Join Date: October 25, 2001
Location: Alabama
Posts: 18,535
The only Berdan primers I ever fooled with were in some Kynoch .450 Express belonging to a friend. We clamped the sizing die in a vise, mouth up, and dropped a case into it. Then drove a common awl through the indent at a sharp angle so as to miss the integral anvil and just levered the primer out of the pocket. The same principle as the RCBS device, just with ordinary tools.

You can do it with hydraulics like Mike40 describes, you can even do it on the press with an expander plug. It is possible to bulge the brass beyond use if the primer is crimped or corroded really tight in the pocket.

res45s video does not emphasize it, but uses a balanced hydraulic surge that won't hurt the brass. There was an old Gun Digest or Handloader's Digest that showed a fancier set of tooling for the same job.
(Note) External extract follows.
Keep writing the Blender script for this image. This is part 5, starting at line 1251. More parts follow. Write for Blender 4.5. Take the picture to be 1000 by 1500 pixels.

Getting into trivia and history, once upon a time, British shooters could support a domestic reloading tool industry. There were three Berdan decappers operating on completely different principles.

The Prime Hydro Punch had a water reservoir with plunger and a long nozzle that reached down into the case and set over the flashholes. A whack on the plunger forced the primer out with hydraulic pressure but with only a couple of drops of water released. Lots less messy.

The Prime Power Punch looked similar but the long nozzle set a fresh primer down against the flashhole from the inside. The exposed plunger was the head of a firing pin and a hit on it blew the Berdan primer right out into a shielded base. It cost you two primers per shot, one to shoot, one to decap, but was quick and dry. You could use a more common Boxer primer in the decapping operation. Noisy, though.

Prime or maybe Wamadet made a decapping spindle that went in the sizing die like a regular Boxer decapping assembly. For Berdans it had an offset decapping pin made of fine but strong piano wire. You left it loose in the threads and as you raised the press ram, mainipulated the head of the spindle to feel the pin into one of the flashholes. Then pull the press handle to decap like Boxer. Said not to work with crimped primers, the fine tip would just punch through.

But all that was in a bygone day and the old British tools largely forgotten.
I looked and the Wamadet seems to be back in production, but Prime is apparently long gone.